WATERBURY, Vt. — State police will be more visible on roadways and the public is urged to buckle up following vehicle crashes that have killed eight people since Friday, public safety officials said.

Seven of the people killed were not wearing seat belts, Vermont Public Safety Commissioner Thomas Anderson said on Tuesday, a day after a crash killed four unbelted occupants of a car that hit a truck in Bridport.

While police can enforce driver laws, it’s really the operator’s responsibility to drive safely and to make sure occupants are buckled up, officials said.

“Drivers, do your job,” said Colchester police Chief Jennifer Morrison, who is president of the Vermont Association of Chiefs of Police.

Passengers also need to speak up if a driver is operating unsafely, she said.

Besides buckling up, drivers are urged to slow down, to not be distracted by cellphones and other devices while driving and to not drive impaired.

“It is really and truly a community responsibility,” Morrison said.

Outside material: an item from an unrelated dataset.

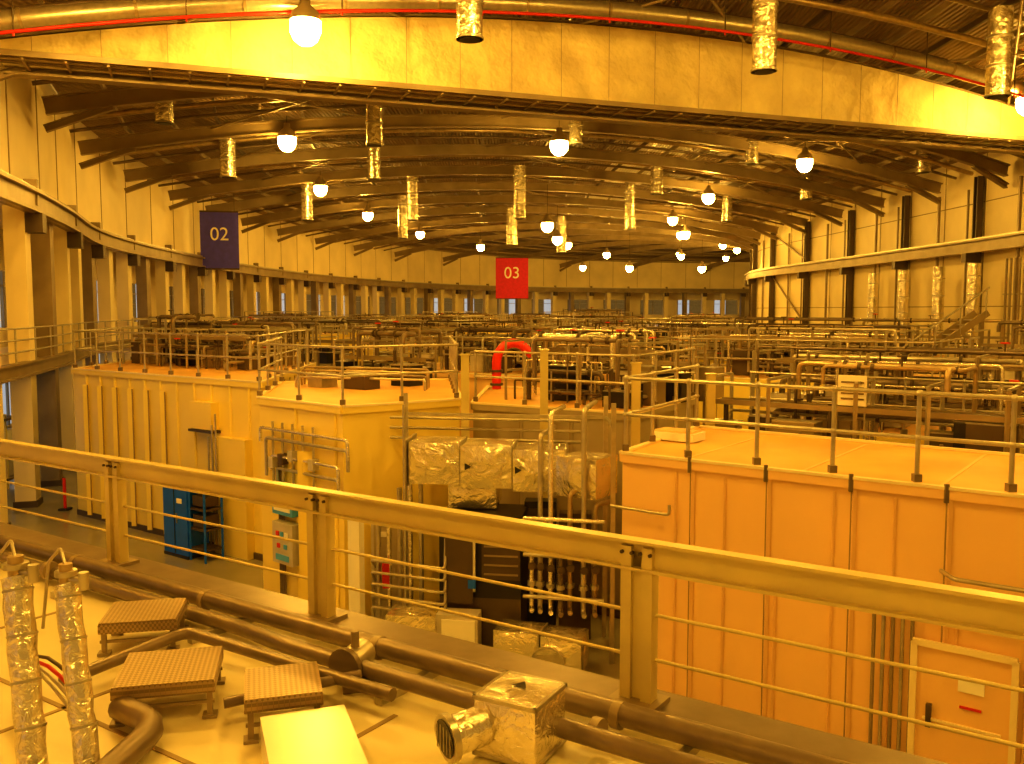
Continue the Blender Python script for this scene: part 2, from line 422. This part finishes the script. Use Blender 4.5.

In the fatal crash in Bridport on Monday, the car crossed the center line of Route 22A and hit an oncoming pickup truck. The two people in the pickup truck, who were wearing seat belts, survived with non-life-threatening injuries. Other fatal crashes happened in Brownington, Milton, Royalton and Springfield.

The lack of seat belt use is the most common factor in fatal Vermont highway crashes, followed by impaired driving, state police said.

This year, 57 percent of occupants in fatal crashes were not wearing seat belts, about the same as at this time last year. To date 44, percent of operators in fatalities were suspected of driving under the influence of alcohol, drugs or both.

Republican Gov. Phil Scott is very concerned about traffic safety following the fatalities, Anderson said.